Tra le altre uscite italiane degne di nota segnalo l’EP Lambda, debutto del giovane YOF che conferma il buono stato di salute dell’R&B italiano contemporaneo (tempi dispari; armonie insolite; beat storti; bel carisma; testi contorti; gran voce). E infine l’album Se io sono un pesce, tu che cosa sei? di Roberto Casanovi: canzoni ridotte all’osso, disturbate, spesso pacate nel passo, ma scintillanti e trascinanti (ottimo il finale, Qui non tutto ti riguarda).
Poveri singoli
L’abbiamo detto che si avvicina il Natale? Beh, qualcuno vorrebbe fartelo presente con una certa insistenza.
A proposito di tradizioni, ogni anno qualcuno mi chiede “ma non vedi X Factor?” e ogni anno rispondo: “Ho smesso di vedere il programma, perché è al 95% intrattenimento con una sua struttura e una sua storia che non mi interessano più.
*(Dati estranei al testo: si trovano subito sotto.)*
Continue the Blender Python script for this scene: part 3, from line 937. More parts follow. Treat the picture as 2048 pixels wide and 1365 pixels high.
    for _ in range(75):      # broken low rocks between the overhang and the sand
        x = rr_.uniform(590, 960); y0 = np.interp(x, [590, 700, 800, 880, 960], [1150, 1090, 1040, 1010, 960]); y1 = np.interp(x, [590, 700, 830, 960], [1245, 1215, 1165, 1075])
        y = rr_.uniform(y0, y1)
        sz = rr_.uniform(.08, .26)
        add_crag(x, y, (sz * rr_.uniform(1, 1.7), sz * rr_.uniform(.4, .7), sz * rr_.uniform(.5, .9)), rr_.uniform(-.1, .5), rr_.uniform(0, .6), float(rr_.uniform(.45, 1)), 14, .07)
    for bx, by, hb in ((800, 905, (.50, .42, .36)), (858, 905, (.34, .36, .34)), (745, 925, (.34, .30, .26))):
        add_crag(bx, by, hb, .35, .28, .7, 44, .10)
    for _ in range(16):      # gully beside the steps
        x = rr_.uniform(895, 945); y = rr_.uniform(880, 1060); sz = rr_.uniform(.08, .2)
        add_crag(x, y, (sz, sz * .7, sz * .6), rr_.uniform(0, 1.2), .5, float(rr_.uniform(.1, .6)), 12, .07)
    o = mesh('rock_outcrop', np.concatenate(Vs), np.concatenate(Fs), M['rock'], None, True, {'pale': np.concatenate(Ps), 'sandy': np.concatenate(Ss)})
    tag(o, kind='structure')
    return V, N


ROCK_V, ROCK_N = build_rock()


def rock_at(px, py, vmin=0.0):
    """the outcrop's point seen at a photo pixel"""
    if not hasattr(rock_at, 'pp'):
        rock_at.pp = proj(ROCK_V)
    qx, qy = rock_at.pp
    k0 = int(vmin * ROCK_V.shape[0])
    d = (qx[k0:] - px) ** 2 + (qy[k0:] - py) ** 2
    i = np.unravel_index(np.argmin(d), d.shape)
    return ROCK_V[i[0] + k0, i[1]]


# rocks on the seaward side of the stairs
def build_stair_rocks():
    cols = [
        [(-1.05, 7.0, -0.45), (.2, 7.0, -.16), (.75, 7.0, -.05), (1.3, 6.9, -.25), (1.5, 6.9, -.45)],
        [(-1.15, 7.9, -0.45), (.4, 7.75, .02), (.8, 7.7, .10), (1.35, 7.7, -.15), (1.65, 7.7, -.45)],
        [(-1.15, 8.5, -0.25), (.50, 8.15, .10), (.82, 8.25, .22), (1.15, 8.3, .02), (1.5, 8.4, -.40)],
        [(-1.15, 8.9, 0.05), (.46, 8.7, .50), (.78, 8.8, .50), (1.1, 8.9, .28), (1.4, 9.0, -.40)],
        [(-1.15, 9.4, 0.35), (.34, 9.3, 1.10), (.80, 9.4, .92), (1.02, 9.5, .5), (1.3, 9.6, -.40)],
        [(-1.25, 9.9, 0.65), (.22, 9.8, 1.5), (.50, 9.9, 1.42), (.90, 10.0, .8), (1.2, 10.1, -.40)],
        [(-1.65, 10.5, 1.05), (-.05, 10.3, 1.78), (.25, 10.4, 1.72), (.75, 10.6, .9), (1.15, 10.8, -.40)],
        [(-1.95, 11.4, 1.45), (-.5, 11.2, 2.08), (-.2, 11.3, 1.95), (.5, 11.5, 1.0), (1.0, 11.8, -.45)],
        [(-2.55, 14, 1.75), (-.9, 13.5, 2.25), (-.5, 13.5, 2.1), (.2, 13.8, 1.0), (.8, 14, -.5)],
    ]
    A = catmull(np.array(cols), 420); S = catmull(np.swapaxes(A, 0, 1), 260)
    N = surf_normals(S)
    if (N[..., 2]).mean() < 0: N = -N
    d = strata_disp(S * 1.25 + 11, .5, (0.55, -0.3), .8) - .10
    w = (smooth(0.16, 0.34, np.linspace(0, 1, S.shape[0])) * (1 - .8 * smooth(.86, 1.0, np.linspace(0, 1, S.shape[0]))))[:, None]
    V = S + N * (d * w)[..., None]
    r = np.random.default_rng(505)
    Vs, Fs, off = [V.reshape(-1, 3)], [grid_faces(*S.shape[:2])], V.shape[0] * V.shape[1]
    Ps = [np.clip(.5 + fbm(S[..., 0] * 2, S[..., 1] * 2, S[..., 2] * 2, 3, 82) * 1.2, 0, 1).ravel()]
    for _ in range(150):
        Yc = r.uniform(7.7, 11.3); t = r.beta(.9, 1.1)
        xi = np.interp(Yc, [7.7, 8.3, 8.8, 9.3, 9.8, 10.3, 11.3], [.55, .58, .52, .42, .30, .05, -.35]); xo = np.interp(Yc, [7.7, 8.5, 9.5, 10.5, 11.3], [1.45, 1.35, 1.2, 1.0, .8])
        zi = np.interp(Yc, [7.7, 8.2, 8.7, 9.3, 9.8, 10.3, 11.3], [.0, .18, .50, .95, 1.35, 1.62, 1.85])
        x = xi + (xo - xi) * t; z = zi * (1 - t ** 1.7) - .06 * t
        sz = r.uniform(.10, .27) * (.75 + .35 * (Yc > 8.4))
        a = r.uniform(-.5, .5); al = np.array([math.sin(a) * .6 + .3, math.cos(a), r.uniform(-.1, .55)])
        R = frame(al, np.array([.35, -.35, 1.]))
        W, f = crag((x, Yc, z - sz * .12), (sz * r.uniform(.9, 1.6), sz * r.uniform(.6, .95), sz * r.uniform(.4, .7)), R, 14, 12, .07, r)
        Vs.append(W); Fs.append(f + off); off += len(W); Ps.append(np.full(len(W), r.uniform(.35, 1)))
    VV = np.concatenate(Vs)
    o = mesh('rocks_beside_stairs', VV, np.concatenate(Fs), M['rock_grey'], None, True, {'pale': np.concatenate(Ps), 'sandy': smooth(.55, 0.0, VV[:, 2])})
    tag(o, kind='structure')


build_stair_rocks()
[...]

Però mi ascolto gli inediti, ed eventualmente recupero le cover di chi ha pubblicato quelli che ritengo migliori”. Ora, quest’anno la corona del migliore inedito per me va dritta a Fucina di Francamente (bel nome, bel titolo). E allora mi son rivisto le sue cover, e anche se ho il dubbio che le abbiano ritagliato addosso il ruolo di quella che canta sui pezzi lenti (o meglio, rallentati) e senza beat, devo dire che la sua Believe è notevole. Poi, certo, ho scoperto che ieri notte è stata eliminata al televoto. Io sì che ci vedo lungo. ù
Ci rileggiamo nel fine settimana.
Che rifanno SOPHIE, ed è una di due cover di SOPHIE questa settimana: chi trova l’altra non vince nulla, ma ascolta due belle canzoni.
Tra gennaio/febbraio i Post Nebbia meritatamente si fanno un altro giro in club più grossi del solito, e fanno un salto anche all’Eurosonic. Dai così.
Ho apprezzato tantissimo l'esordio di Father John Misty qualche anno fa (forse quasi 10 ormai), ma le uscite successive mi hanno lasciato tiepido, mi hai incuriosito, gli darò una nuovo possibilità.
Ho ascoltato l'esordio di Kim Deal e l'ho trovato proprio un bel disco.